Ginther was joined by Assistant Police Chief LaShanna Potts and Director of Recreation and Parks Department Bernita Reese at Nelson Park where they announced the reemergence of “Operation Moonlight.” Now in its second year, the operation will add an additional 40 officers in high-visibility areas during key hours in the summer. 

Ginther said the officers will not be pulled from their assigned shifts and duties but will sign up for these summer shifts through voluntary overtime. The cost commitment of the operation is $2 million as compared to last year’s $1.6 million.

“There’s a lot to look forward to in the coming weeks in our community: festivals, concerts, Pride, parades, Boom, camps, pools and more,” said Ginther. “Know that we are committed to doing all that we can to ensure a safe and successful summer – particularly for our children, teens and youth. That is why we are, once again, making unprecedented investments in summer programming to provide fun and engagement through structure and stability.”

City leaders say “Operation Moonlight” joins two other initiatives, “Operation Burnout,” and “Safe Streets,” aimed at bolstering policing.

“Operation Burnout” targets the reckless operation of vehicles and takeover events in the city, along with related criminal activity. Recently there were two cases of street takeovers that involved shots being fired. Including one where Columbus police officers were shot at while responding to a street takeover on Indianola Avenue on April 29. Police said 16 suspects were involved in overrunning a gas station on Johnstown Road about an hour later.

Since “Operation Burnout” was rolled out last month, officers have been focusing their efforts on several key areas of the city.  In the last two weekends, police have focused the operation on the Short North Arts District which resulted in 10 felony arrests and 45 misdemeanor arrests/summons, seven guns being recovered, seized drugs and 202 vehicles being impounded.

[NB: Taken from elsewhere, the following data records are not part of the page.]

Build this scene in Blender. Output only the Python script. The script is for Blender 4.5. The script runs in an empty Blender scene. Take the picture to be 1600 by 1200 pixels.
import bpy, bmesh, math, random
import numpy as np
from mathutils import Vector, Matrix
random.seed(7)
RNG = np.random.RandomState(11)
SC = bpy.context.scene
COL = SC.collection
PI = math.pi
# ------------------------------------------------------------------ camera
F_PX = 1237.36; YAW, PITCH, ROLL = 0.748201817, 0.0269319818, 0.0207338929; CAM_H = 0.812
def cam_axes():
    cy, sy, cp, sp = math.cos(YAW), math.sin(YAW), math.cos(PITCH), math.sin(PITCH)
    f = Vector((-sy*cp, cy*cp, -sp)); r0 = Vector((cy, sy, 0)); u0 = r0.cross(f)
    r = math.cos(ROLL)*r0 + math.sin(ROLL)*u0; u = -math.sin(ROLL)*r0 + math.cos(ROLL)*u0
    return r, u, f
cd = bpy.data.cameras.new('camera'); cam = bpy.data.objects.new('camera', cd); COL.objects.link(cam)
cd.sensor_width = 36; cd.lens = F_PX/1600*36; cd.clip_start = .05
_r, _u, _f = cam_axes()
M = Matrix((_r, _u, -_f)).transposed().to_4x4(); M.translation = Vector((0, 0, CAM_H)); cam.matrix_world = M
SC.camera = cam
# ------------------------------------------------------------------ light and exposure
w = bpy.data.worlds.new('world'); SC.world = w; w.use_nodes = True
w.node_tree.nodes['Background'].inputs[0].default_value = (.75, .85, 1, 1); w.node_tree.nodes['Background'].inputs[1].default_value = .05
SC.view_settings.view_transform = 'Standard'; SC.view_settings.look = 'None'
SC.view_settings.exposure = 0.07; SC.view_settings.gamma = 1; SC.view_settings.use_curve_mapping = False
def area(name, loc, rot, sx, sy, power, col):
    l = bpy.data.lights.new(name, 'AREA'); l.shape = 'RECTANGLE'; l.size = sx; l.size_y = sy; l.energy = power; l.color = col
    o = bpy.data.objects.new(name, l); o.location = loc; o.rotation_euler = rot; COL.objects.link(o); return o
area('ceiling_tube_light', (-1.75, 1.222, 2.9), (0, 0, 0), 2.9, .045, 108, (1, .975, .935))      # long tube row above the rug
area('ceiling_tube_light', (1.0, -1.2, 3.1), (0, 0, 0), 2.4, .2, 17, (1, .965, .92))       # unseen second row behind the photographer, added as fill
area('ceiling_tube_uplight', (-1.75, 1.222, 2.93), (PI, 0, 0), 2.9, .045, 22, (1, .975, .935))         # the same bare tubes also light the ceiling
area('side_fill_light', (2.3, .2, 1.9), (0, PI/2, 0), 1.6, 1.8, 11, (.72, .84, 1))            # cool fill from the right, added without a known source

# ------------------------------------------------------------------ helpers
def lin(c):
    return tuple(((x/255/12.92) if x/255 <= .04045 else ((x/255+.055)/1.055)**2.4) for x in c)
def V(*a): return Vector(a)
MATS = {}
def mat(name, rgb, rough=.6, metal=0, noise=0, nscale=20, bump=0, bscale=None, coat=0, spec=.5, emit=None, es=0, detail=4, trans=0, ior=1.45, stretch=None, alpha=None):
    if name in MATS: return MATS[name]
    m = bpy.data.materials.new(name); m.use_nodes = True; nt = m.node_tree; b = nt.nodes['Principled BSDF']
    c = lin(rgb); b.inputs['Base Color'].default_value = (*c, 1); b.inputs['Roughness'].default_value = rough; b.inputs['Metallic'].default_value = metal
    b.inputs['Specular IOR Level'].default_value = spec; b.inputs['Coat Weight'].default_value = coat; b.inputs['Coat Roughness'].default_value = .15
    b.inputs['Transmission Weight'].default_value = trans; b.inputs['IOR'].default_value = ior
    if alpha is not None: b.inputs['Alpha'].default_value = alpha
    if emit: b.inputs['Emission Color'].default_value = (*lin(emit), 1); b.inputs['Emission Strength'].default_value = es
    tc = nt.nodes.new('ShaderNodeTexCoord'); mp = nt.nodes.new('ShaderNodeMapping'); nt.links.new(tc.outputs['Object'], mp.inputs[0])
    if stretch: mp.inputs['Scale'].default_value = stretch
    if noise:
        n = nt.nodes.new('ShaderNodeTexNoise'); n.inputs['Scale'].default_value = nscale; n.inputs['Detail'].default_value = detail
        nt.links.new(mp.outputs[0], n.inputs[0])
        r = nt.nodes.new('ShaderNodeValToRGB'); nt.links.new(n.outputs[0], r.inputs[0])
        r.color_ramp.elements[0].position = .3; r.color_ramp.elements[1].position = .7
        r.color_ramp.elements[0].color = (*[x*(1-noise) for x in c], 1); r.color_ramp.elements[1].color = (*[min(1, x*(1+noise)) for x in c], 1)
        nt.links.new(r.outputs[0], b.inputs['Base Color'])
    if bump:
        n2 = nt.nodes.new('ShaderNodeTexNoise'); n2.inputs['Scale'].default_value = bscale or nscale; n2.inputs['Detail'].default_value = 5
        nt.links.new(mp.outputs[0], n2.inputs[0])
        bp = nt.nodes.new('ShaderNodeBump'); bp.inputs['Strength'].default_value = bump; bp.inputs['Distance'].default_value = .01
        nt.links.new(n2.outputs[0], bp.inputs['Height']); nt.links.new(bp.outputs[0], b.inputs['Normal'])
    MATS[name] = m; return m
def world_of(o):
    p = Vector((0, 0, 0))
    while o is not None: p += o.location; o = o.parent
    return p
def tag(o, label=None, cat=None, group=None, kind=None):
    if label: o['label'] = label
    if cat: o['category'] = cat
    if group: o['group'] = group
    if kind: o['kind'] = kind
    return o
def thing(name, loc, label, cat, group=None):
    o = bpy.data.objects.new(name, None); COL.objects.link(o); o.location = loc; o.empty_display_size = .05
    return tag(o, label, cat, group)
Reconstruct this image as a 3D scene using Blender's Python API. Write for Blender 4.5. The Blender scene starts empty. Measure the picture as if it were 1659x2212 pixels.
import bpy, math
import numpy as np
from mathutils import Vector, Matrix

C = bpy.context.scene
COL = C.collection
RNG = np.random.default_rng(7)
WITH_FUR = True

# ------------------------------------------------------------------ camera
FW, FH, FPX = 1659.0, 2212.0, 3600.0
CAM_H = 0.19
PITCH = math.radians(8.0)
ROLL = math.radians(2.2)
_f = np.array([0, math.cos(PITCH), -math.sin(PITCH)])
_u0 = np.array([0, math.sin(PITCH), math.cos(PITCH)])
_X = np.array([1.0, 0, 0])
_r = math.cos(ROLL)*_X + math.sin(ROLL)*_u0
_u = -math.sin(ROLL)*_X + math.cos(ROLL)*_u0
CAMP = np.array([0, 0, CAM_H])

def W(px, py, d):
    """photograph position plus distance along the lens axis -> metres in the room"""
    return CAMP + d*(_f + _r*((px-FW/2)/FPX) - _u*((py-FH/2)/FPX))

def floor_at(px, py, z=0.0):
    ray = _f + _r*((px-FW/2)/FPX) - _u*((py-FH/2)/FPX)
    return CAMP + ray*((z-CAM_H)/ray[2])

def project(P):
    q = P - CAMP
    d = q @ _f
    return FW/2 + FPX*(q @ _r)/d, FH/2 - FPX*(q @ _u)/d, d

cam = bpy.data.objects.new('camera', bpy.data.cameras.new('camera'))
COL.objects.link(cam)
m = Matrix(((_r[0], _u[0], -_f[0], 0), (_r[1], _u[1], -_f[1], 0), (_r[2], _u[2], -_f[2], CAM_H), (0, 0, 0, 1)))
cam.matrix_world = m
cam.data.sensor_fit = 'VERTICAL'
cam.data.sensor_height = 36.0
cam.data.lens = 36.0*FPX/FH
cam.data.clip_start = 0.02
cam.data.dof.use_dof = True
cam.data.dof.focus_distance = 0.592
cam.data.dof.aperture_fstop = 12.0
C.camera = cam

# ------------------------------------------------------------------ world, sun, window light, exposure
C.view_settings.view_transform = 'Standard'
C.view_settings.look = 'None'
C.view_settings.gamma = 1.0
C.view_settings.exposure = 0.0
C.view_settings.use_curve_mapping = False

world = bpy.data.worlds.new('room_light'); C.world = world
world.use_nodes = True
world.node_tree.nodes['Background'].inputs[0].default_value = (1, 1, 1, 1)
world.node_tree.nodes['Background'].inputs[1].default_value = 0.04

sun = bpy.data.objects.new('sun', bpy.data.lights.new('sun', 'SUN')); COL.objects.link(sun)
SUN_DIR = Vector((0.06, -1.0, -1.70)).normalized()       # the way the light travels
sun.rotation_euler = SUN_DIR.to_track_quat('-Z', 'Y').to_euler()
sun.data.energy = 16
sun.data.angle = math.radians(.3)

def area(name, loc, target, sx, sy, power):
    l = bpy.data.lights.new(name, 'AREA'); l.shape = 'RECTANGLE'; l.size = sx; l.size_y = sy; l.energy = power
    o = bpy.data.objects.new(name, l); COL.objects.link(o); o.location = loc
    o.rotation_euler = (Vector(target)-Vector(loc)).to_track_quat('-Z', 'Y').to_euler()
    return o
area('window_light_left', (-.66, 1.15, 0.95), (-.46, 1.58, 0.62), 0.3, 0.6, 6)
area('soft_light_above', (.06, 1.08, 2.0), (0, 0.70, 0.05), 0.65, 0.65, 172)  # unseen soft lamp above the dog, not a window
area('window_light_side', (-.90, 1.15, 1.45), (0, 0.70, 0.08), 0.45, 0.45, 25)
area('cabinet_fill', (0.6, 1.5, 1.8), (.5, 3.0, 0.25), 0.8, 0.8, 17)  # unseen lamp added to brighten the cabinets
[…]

“We are pleased with these results because those numbers are down week over week. That means the community heard and heeded our warnings: that violent, disruptive behavior of any kind will not be tolerated,” said Potts. “But more importantly, we saw two weekends in a row without violence in one of our most densely packed, heavily visited neighborhoods. Our goal is not arrests and citations: it is safety. And by that measure, ‘Operation Burnout’ has been an unqualified success.”

The city plans to scale back parking restrictions starting this weekend to allow street parking along the southbound lanes of High Street between Goodale and Fifth Avenue, though street parking along the northbound lanes of High Street will still not be permitted after 10 p.m.

The “Safe Streets” program consists of bike officers who will work together across the city in every zone. The teams will be engaging the community and conducting enforcement activities, according to the city.

Officers made 107 felony arrests and seized 96 firearms during last year’s Safe Streets program. 

The Columbus Division of Police plans to add 29 new officers to this project.

Along with the increase of security in the city, the city rolled out new funding for kids’ summer programming.

Last month, the city council approved $20.1 million, including $9 million going to more than 90 community organizations. 

Some of those summer programs are focused on violence prevention, training and employment opportunities and academic enrichment. They are designed to help keep young people from being involved in crimes, keep them engaged and learn and build upon new skills.

Ginther asked for the continued vigilance of parents and guardians as kids enter their summer break. According to city code, officers can enforce curfew for teens between the ages of 13 and 17, who need to be off the streets from midnight to 4:30 a.m.